Bluffing can come in many forms such as “conscious misstatements, concealment of pertinent facts, or exaggeration” (Carr 137). These are all part of the game of the business world. Carr even gives examples of business practices like “products to be advertised in a way that made it sound a great deal better than it actually was” (Carr 136). If a manager decides to be true all the time, then they limit their availability of business opportunities to gain more success. Julep did exactly hat; they simply used a bluff to get more customers into their business.

The CEO, Jane Park, gave a statement saying “To set the record straight, Julep has never engaged in deceptive marketing. “We have always been clear about the terms and benefits of our Maven subscription program, which is beloved by thousands of women across the country” (King). Julep stated that all of the terms pertaining the free maven box were included when the person signed up to get the box. So someone might argue that it is a customer’s duty to read what they are signing up for.
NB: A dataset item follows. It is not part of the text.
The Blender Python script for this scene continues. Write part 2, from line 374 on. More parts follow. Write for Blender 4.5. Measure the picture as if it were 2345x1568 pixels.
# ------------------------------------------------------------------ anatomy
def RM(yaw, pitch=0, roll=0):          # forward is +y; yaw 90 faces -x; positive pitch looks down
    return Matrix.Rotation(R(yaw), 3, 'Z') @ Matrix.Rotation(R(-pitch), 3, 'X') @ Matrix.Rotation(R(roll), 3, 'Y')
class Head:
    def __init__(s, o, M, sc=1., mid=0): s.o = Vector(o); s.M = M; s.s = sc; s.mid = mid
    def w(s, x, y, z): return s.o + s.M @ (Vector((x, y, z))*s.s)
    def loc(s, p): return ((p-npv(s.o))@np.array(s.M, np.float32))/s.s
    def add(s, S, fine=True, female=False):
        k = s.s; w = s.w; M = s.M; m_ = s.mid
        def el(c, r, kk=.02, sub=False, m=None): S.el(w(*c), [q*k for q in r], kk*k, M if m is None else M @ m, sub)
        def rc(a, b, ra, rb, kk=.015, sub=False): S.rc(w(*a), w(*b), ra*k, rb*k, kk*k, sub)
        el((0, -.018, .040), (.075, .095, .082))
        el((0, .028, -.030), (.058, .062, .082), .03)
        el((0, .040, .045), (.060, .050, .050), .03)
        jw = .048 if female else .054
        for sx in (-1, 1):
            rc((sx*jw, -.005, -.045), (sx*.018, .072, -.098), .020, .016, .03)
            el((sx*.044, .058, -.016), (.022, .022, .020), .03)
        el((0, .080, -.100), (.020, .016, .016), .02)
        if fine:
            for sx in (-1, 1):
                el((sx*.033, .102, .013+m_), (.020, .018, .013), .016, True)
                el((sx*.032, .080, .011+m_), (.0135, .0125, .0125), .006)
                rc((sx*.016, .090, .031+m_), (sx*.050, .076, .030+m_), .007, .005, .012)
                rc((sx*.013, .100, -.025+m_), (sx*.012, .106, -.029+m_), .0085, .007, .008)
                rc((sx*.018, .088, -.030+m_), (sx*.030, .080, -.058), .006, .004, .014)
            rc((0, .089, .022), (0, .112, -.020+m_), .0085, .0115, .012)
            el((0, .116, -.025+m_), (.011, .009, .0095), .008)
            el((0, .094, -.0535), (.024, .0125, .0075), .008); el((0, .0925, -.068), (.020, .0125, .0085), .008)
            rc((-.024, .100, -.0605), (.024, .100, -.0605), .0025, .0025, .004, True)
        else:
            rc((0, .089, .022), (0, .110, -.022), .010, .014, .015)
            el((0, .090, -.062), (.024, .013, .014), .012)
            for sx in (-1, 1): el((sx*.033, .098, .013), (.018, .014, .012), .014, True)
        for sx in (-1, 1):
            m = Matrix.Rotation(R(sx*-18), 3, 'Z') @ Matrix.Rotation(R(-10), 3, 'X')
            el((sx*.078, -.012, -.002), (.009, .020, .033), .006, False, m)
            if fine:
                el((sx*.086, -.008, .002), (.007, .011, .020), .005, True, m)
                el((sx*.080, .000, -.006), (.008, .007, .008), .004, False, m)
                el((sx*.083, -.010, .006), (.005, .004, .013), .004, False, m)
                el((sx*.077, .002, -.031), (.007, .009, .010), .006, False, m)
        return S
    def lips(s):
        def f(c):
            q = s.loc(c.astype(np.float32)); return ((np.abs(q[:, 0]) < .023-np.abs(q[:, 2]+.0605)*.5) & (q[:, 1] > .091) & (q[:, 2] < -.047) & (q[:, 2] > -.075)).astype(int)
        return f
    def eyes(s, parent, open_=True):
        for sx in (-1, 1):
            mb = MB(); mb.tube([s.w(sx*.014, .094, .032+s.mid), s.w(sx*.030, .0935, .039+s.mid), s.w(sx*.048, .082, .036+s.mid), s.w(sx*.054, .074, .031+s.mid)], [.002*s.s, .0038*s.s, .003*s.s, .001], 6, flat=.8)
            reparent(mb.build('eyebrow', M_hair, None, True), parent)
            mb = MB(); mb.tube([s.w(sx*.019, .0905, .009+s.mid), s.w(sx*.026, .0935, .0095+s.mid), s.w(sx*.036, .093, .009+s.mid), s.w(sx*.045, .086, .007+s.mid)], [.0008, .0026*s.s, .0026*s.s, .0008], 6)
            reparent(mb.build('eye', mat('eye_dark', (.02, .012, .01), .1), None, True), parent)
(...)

So was it really deception if their process was being disclosed in the terms of agreement?

It was stated that customers were also made aware of the charge before it happened through the email that they provided and that Julep was in contact with all their customers. . All of the details may have been in the terms of agreement but a customer doesn’t always take the time to sort through pages of agreements so it should be explicitly stated with the advertising that when you sign up for a free box, you are also signing up for the subscription. Terms of agreement can be unnecessarily long and ometimes the details are not clear to understand.

And, although the process details were available to the customer, the customer had to actively search for any questions that they may have, seeing as how they are located on a separate page. When it comes to the contact between Julep and their customers, many argued that they never received any notices of future charges and took that issue up with the company as well. So, as much as Julep tried to defend themselves, it did not work and in the end, it caused them to clearly state that the plan renews the following month for a fee of 24. 99.